Arata Isozaki


Arata Isozaki was born in Ōita on the Japanese island of Kyushu before the start of World War II and was 14 when Hiroshima and Nagasaki were bombed.

He graduated in 1954 from the Architecture Department of the Tokyo University of Engineering and began his career with an apprenticeship under the guidance of Kenzo Tange. He founded Arata Isozaki & Associates in 1963, subsequent to the Allied occupation, as Japan regained its sovereignty and began reconstruction amidst political, economic and cultural uncertainty. His work began locally, with buildings in his home town and Fukuoka, rapidly expanding to Gunma, Osaka and Tokyo. Isozaki demonstrated a worldview far ahead of its time that facilitated dialogue between East and West. In the 1980s he emerged as an international name in the field of architecture, with many commissions also overseas. He designed Fuji for Memphis in 1981.

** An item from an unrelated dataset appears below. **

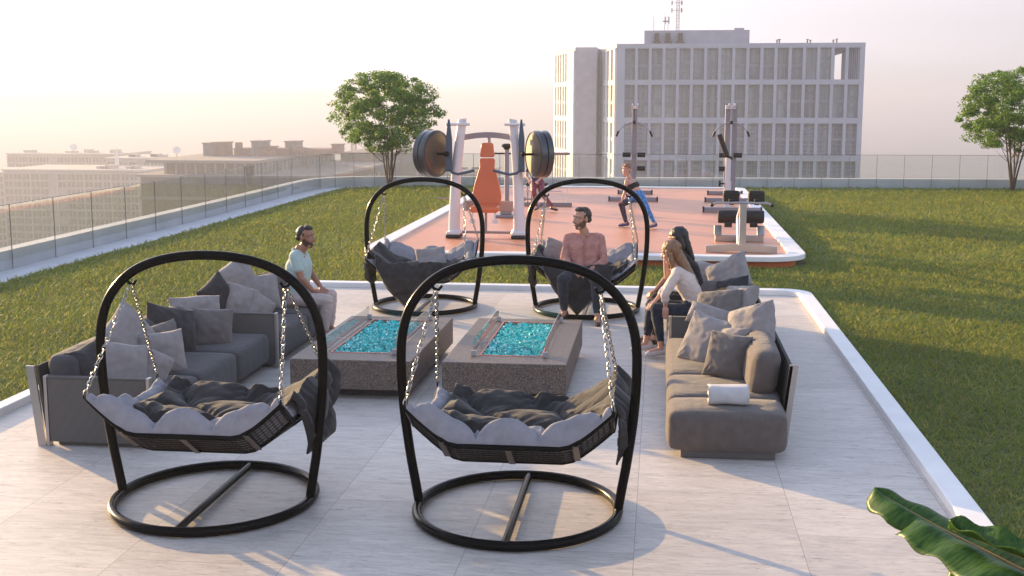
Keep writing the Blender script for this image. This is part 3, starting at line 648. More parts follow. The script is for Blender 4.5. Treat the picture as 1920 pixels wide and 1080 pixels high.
def radio(x, y, z0, z1, w0, lab):
    t = thing('radio_mast', lab, 'mast', (x, y, z0)); g = MB(); lattice(g, (x, y), z0, z1, w0, w0*.35, w0*.9, .22); wpart(g, 'lattice', M['rust'], t)
    g = MB(); g.box(x-w0, x+w0, y-w0, y+w0, z0+(z1-z0)*.45, z0+(z1-z0)*.45+.4); g.box(x-w0*.7, x+w0*.7, y-w0*.7, y+w0*.7, z0+(z1-z0)*.3, z0+(z1-z0)*.3+.4); wpart(g, 'platform', M['rust'], t)
radio(-151.5, 600, -34, -10.0, 3.4, 'red lattice radio mast between the brown building and the left tree')
radio(-122, 700, -40, -24, 2.6, 'small distant lattice mast seen through the left tree stems')
def spire(x, y, z0, z1, lab):
    t = MB(); t.tube([(x, y, z0), (x, y, z0+(z1-z0)*.5), (x, y, z1)], [1.1, .8, .1], 6); o = t.build('roof_spire', M['b_white']); tag(o, lab, 'spire')
spire(-250, 545, -28.5, -18, 'small pale spire rising over the wide hazy block'); spire(-352, 560, -31, -21, 'small pale spire at the left edge of the skyline')

# ================================================================== TREES
def make_tree(label, x, y, H, W, zb, seed, nleaf=34000):
    rs = np.random.default_rng(seed); t = thing('tree', label, 'tree', (x, y, 0), group='multi-stemmed trees by the back railing')
    tr = MB(); ends = []
    for k in range(6):
        a = 2*PI*k/6+rs.uniform(-.3, .3); sp = W*rs.uniform(.10, .22); zt = zb+(H-zb)*rs.uniform(.35, .6)
        pts = []
        for i in range(9):
            u = i/8; q = u**1.6; pts.append((.05*math.cos(a)+sp*math.cos(a)*q+.03*math.sin(5*u+k), .05*math.sin(a)+sp*math.sin(a)*q+.03*math.cos(4*u+k), zt*u))
        tr.tube(pts, [.033-.022*i/8 for i in range(9)], 7)
        for j in (3, 4, 5, 6, 7):
            for m_ in range(2):
                b = a+rs.uniform(-1.4, 1.4); l = W*rs.uniform(.13, .30); p = Vector(pts[j]); q = p+Vector((math.cos(b)*l, math.sin(b)*l, l*rs.uniform(.4, 1.1)))
                mid = p.lerp(q, .5)+Vector((0, 0, -.04)); tr.tube([p, mid, q], [.012, .008, .003], 5); ends.append(q)
    tr.build('trunk', M['bark'], t, 60)
    # leaf clumps spread over a broad, uneven dome
    cl = []
    hc = (H-zb)
    while len(cl) < 300:
        u = rs.uniform(-1, 1, 3); rr = np.linalg.norm(u)
        if rr > 1 or rr < .30: continue
        z = zb + hc*(u[2]*.5+.5)
        zz = (z-zb-hc*.46); prof = math.sqrt(max(0, 1-abs(zz/(hc*(.56 if zz > 0 else .50)))**2.0))
        if prof < .15: continue
        hh = max(.2, math.sqrt(1-u[2]**2)); c = np.array([u[0]/hh*W*.47*prof, u[1]/hh*W*.47*prof, z]); cl.append((c, rs.uniform(.12, .27)*W/4))
    per = nleaf//len(cl); V = []; 
    for c, r in cl:
        d = rs.normal(0, 1, (per, 3)); d /= np.linalg.norm(d, axis=1)[:, None]; p = c + d*(r*rs.uniform(.3, 1.05, (per, 1))**.6)*[1.15, 1.15, .75]
        n = d+rs.normal(0, .6, (per, 3)); n /= np.linalg.norm(n, axis=1)[:, None]
        a = np.cross(n, rs.normal(0, 1, (per, 3))); a /= np.linalg.norm(a, axis=1)[:, None]; b = np.cross(n, a)
        s = rs.uniform(.026, .050, (per, 1))*(W/4)
        V.append(np.stack([p-a*s, p-b*s*.55, p+a*s, p+b*s*.55], 1))
    V = np.concatenate(V).reshape(-1, 3); nq = len(V)//4
    me = bpy.data.meshes.new('crown'); me.vertices.add(len(V)); me.vertices.foreach_set('co', V.ravel()); me.loops.add(nq*4); me.loops.foreach_set('vertex_index', np.arange(nq*4))
    me.polygons.add(nq); me.polygons.foreach_set('loop_start', np.arange(nq)*4); me.update(); me.validate(); me.materials.append(M['tree']); link('crown', me, t)
    return t
make_tree('round-crowned tree with slender stems left of the orange-padded press machine', -8.75, 39.3, 3.78, 3.85, 1.15, 4)
make_tree('tree with slender stems and dense crown at the far right by the back railing', 11.0, 40.2, 3.85, 3.7, 1.25, 11)

# ================================================================== GYM MACHINES
FZ = .165
G = 'outdoor gym machines on the coral platform'
# --- large plate-loaded press
cp = thing('chest_press_machine', 'large white twin-column press machine with an orange back pad and big bronze-faced weight discs', 'gym machine', (-3.34, 23.6, FZ), group=G)
def P(mb, name, m, sm=False, t=None, **k): return wpart(mb, name, M[m], t, sm, **k)
for s in (-1, 1):
    xb = -3.34+s*.64; xt = -3.33+s*.49; g = MB(); yb = 23.62; N_ = 12
    pts = []; rd = []
    for i in range(N_+1):
        u = i/N_; pts.append((xb+(xt-xb)*u+s*.035*math.sin(PI*u), yb-.04+.10*u-.25*u*(1-u)*.0, .30+2.16*u)); rd.append(.115-.03*u)
    g.tube(pts, rd, 24)
    vs = g.v
    # slanting cut at the top of the column
    n = 24
    for k in range(n):
        x, y, z = vs[N_*n+k]; vs[N_*n+k] = (x, y, z - s*(x-xt)*.30)
    P(g, 'column', 'pink_white', 50, cp)
    g = MB(); g.tube([(xb-s*.02, yb-.04, FZ+.07), (xb-s*.01, yb-.04, .34)], [.15, .118], 24); g.box(xb-.13, xb+.13, yb-.20, yb+.12, FZ+.06, FZ+.13); P(g, 'foot_sleeve', 'pink_white', 50, cp, bevel=.02)
    g = MB(); g.box(xb-.145, xb+.145, yb-.235, yb+.15, FZ, FZ+.075); P(g, 'rubber_foot', 'rubber', False, cp, bevel=.03, seg=3)
    xl = -3.34+s*.70
    g = MB(); g.extr([(xl-.02, 23.40, 2.46), (xl-.055, 23.40, 2.1), (xl-.065, 23.40, 1.46), (xl+.065, 23.40, 1.46), (xl+.06, 23.40, 2.1), (xl+.015, 23.40, 2.46)], (0, .055, 0)); P(g, 'lever', 'steel_blue', False, cp, bevel=.01)
    g = MB(); g.tube([(xt-s*.14, 23.66, 2.36), (xl+s*.06, 23.42, 2.36)], .028, 12); P(g, 'pivot_pin', 'pink_white', 50, cp)
    g = MB(); g.tube([(xl-s*.02, 23.40, 1.50), (xl-s*.08, 23.34, 1.44), (xl-s*.20, 23.26, 1.42), (xl-s*.34, 23.24, 1.45), (xl-s*.52, 23.24, 1.50)], .026, 12)
    P(g, 'handle', 'steel_blue', 50, cp)
    # two weight discs on a bar, face turned a little to the viewer
    ax = Vector((s*.88, .47, 0)).normalized(); c0 = Vector((-3.34+s*1.0, 23.47, 1.80))
    bar = MB(); bar.tube([c0-ax*.34, c0+ax*.32], .024, 12); bar.disc(c0-ax*.30, ax, .05, .05, 16); P(bar, 'weight_bar', 'black', 50, cp)
    for k in range(2):
        c = c0+ax*(-.02+.135*k); d = MB()
        r0 = .45; prof = [(-.06, .0), (-.06, .38), (-.048, .385), (-.048, .43), (-.06, .435), (-.052, .45), (.052, .45), (.06, .435), (.05, .40), (.05, 0)]
        M3 = ax.to_track_quat('Z', 'Y').to_matrix(); vs = []; n = 56
        for z, r in prof:
            r = max(r, .001)
            for j in range(n): vs.append(c + M3 @ Vector((r*math.cos(2*PI*j/n), r*math.sin(2*PI*j/n), z)))
        fs = []; mi = []
        for i in range(len(prof)-1):
            for j in range(n): fs.append((i*n+j, i*n+(j+1) % n, (i+1)*n+(j+1) % n, (i+1)*n+j)); mi.append(1 if i < 1 else 0)
        d.add(vs, fs); d.m = mi
        o = wpart(d, 'weight_disc', [M['plate'], M['plate_face']], cp, 35)
g = MB(); g.tube([(-3.34+.7*math.sin(a), 23.9-.0*a, 2.08+.07*math.cos(a*1.6)) for a in [R(-48+8*k) for k in range(13)]], .045, 10); 
pts = []
g = MB()
arc = [(-3.34-.50+1.0*i/12, 2.10+.055*math.sin(PI*i/12)) for i in range(13)]
g.extr([(x, 23.80, z+.055) for x, z in arc]+[(x, 23.80, z-.055) for x, z in arc[::-1]], (0, .06, 0)); g.tube([(-3.31, 23.78, 1.98), (-3.31, 23.78, 2.13)], .03, 10); P(g, 'top_brace', 'machine_grey', 50, cp)
g = MB(); g.box(-3.95, -2.73, 23.70, 23.76, FZ+.07, FZ+.12); g.tube([(-3.34, 23.50, FZ+.1), (-3.34, 23.50, .72)], .026, 12); g.box(-3.85, -2.83, 23.9, 23.97, .66, .86); P(g, 'base_frame', 'machine_grey', False, cp, bevel=.01)
def pad_outline(prof, y, d, mat_, name, t, lean=0):
    zl = prof[0][0]
    pts = [(-3.32-w_, z) for w_, z in prof] + [(-3.32+w_, z) for w_, z in prof[::-1]]
    g = MB(); g.extr([(x, y+(z-.75)*lean, z) for x, z in pts], (0, d, 0)); return P(g, name, mat_, 50, t, bevel=.03, seg=4)
pad_outline([(.09, 2.01), (.115, 1.98), (.14, 1.76), (.13, 1.735)][::1], 23.46, .10, 'orange', 'head_pad', cp, .08)
pad_outline([(.12, 1.715), (.15, 1.69), (.14, 1.55), (.18, 1.42), (.245, 1.2), (.285, .98), (.265, .86), (.22, .83)], 23.46, .10, 'orange', 'back_pad', cp, .08)
g = MB(); g.box(-3.59, -3.05, 23.05, 23.5, .70, .82); P(g, 'seat', 'orange', False, cp, bevel=.045, seg=4)
for x in (-3.54, -3.10): g = MB(); g.tube([(x, 23.1, .70), (x-.02, 23.1, .56)], .018, 8); g.box(x-.05, x+.05, 23.06, 23.12, .50, .58); P(g, 'seat_bracket', 'pink_white', False, cp)

for s, z in ((-1, .93), (1, .93), (-1, 1.3)):
    g = MB(); g.tube([(-3.34+s*.70, 23.85, z-.02), (-3.34+s*1.02, 23.85, z-.02)], .014, 8); g.disc((-3.34+s*.72, 23.85, z-.02), (1,0,0), .04, .03, 14); P(g, 'storage_peg', 'machine_grey', 50, cp)

# --- post with a black dished top behind the press
st = thing('step_stand', 'slim grey post with a black dished top and side grips behind the orange-padded press', 'gym machine', (-3.49, 28, FZ), group=G)
g = MB(); g.tube([(-3.49, 28, FZ), (-3.49, 28, 1.72)], .055, 16); P(g, 'post', 'machine_grey', 50, st)
g = MB(); g.ell((-3.49, 28, 1.80), (.14, .14, .05), 20); g.tube([(-3.49, 28, 1.70), (-3.49, 28, 1.78)], [.05, .10], 16); P(g, 'bowl_top', 'pad_black', 60, st)
g = MB(); g.tube([(-3.84, 28, 1.62), (-3.14, 28, 1.62)], .02, 10); g.tube([(-3.35, 28.2, 1.95), (-3.28, 28.3, 2.22)], .03, 10); P(g, 'grip_bar', 'pad_black', 50, st)
g = MB(); g.box(-3.75, -3.23, 27.7, 28.3, FZ, FZ+.07); g.box(-3.62, -3.36, 27.75, 27.95, FZ+.07, FZ+.22); P(g, 'base', 'machine_grey', False, st, bevel=.02)
g = MB(); g.box(-3.66, -3.28, 27.68, 27.86, FZ+.22, FZ+.30); P(g, 'pedal', 'rubber', False, st, bevel=.02)

# --- two lat pull towers
def lat(label, x, y, twin):
    t = thing('lat_pull_tower', label, 'gym machine', (x, y, FZ), group=G)
    xs = (-.09, .09) if twin else (0,)
    for dx in xs:
        g = MB(); g.box(x+dx-.065, x+dx+.065, y-.07, y+.07, FZ, 2.62 if dx <= 0 else 2.66); P(g, 'mast', 'machine_grey', False, t, bevel=.012)
    g = MB(); g.box(x-.15, x+.11, y-.12, y+.1, 2.60, 2.70) if twin else g.box(x-.08, x+.08, y-.1, y+.1, 2.60, 2.67); 
    g.disc((x-.06, y-.12, 2.70), (1,0,0), .055, .04, 18); g.disc((x+.08, y-.12, 2.70), (1,0,0), .055, .04, 18); P(g, 'pulley_head', 'pink_white', 50, t)
    yy = y-.22; cx_ = x-.0
    g = MB(); g.tube([(cx_+.50*math.sin(a), yy, 1.73+.52*math.cos(a)**1.0) for a in [R(-68+8.5*k) for k in range(17)]], .017, 10); P(g, 'pull_bar', 'alu', 50, t)
    for s in (-1, 1):
        a0, a1 = R(56), R(70); g = MB(); g.tube([(cx_+s*.50*math.sin(a0), yy, 1.73+.52*math.cos(a0)), (cx_+s*.505*math.sin(a1), yy, 1.73+.52*math.cos(a1)-.03)], .028, 10); P(g, 'grip', 'pad_black', 50, t)
    g = MB(); g.tube([(cx_, yy, 2.25), (cx_, yy, 2.62)], .008, 6); g.box(cx_-.035, cx_+.035, yy-.03, yy+.03, 2.2, 2.29); P(g, 'cable', 'rubber', False, t)
    for s, z in ((-1, 1.39), (1, 1.39), (-1 if twin else 1, 1.03)):
        g = MB(); g.tube([(x+s*.09, y-.15, z), (x+s*.30, y-.15, z)], .065, 16); P(g, 'roller_pad', 'pad_black', 50, t)
    for k, (yb, hw) in enumerate(((y-.35, .64), (y+2.2, .48))):
        g = MB(); g.box(x-hw, x+hw, yb-.05, yb+.05, FZ, FZ+.11); P(g, 'base_bar', 'machine_grey', False, t, bevel=.01)
        for s in (-1, 1): g = MB(); g.box(x+s*hw-.02, x+s*hw+.02, yb-.06, yb+.06, FZ, FZ+.125); P(g, 'end_cap', 'rubber', False, t)
    g = MB(); g.box(x-.05, x+.05, y-.35, y+2.2, FZ+.02, FZ+.09); P(g, 'base_rail', 'machine_grey', False, t, bevel=.01)
    return t
lat('single-mast lat pull tower with a curved bar behind the lunging woman', -.70, 33.2, False)
lat('twin-mast lat pull tower at the back right of the coral platform', 1.84, 33.2, True)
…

Six decades of his work include philosophy, visual art, design, music, film and theatre alongside his iconic buildings. He received the L'Ordre des Arts et des Lettres (1997), the RIBA Gold Medal for architecture (1986), the Golden Lion at the Venice Architecture Biennale for the Japanese Pavilion (1996), and the Order of Merit of the Italian Republic (2007). He was an honorary member of the Royal Academy of Arts (1994) and of the American Academy of Arts and Letters (1998), and of the Japan Arts Academy (2017). Isozaki was visiting professor at several American universities, including: Columbia University, New York; Harvard University, Cambridge, MA and Yale University, New Haven, CT. He lived in Okinawa with offices in Japan, China, Italy and Spain. In 2015, together with Andrea Maffei, he created the Allianz Tower or Isozaki Tower in Milan as part of the redevelopment project of the Citylife district. Also in Italy he built the Palasport Olimpico in Turin in 2006, the new railway station in Bologna in 2020 and the new monumental exit of the Uffizi, still to be completed.

In 2019, a few years before his death in 2022, he was awarded the Pritzker Prize.